Can anyone tell
Me if this
Is a poem or
not?
Doyle Cross, Dagenham, Essex
Michael Rosen writes: The problem with definitions of poetry is that they are either too limiting or too general. At the end of the day, it's poets, publishers and audiences who decide. As the questioner implies, this means that there are areas of great disagreement. Chaucer's Canterbury Tales is written in "verse" and yet we don't usually call the whole cycle, or even one of the individual tales, a "poem".
Proverbs, aphorisms, slogans and formulaic jokes such as riddles often display the characteristics we associate with poetry: pattern, rhythm, compression, musicality and the like, but are rarely called poems. Ever since people started writing free verse there have been some readers who thought that these poets had indeed written poetry while other readers were sure that it wasn't.

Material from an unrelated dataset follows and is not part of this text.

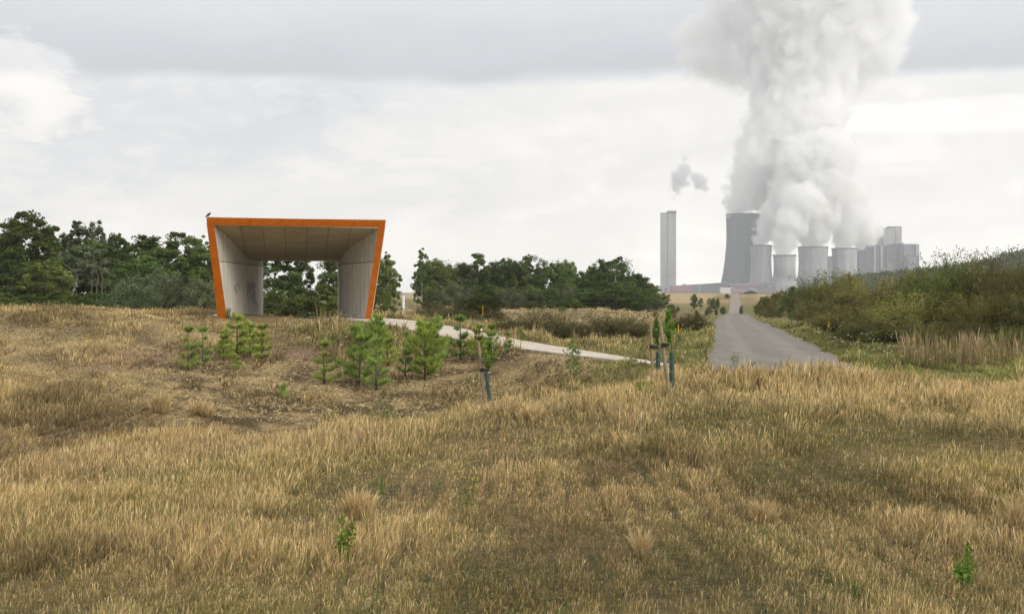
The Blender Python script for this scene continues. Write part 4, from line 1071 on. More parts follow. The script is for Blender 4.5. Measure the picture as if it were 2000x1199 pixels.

Interesting problems arise with the 1611 Authorised Version translations of the Psalms and the Song of Solomon. Nowadays, many readers would regard these as poetry. They can be contrasted with John Donne's sermons, including the famous "bell tolls" piece, or Martin Luther King's "I have a dream", both of which have the rhythms one might associate with free verse poetry and yet few would call these poems.
This said, it is quite possible to take up a non-categorising position on all this: "I don't care what it's called, do I like what I'm reading or hearing?" After all, when we're in conversation with people not many of us ask ourselves if we had just heard an example of irony or sarcasm, litotes or hyperbole, ellipsis or deixis and the like. If we can avoid getting stuck in the "what is it?" position, it's perhaps easier to enjoy the way all kinds of language users create patterns with words that intrigue us. The questioner has written what is a classic self-referential sentence and laid it out on the page according to the tradition of free verse. Nice one, but not worth sweating over whether it's a poem or not.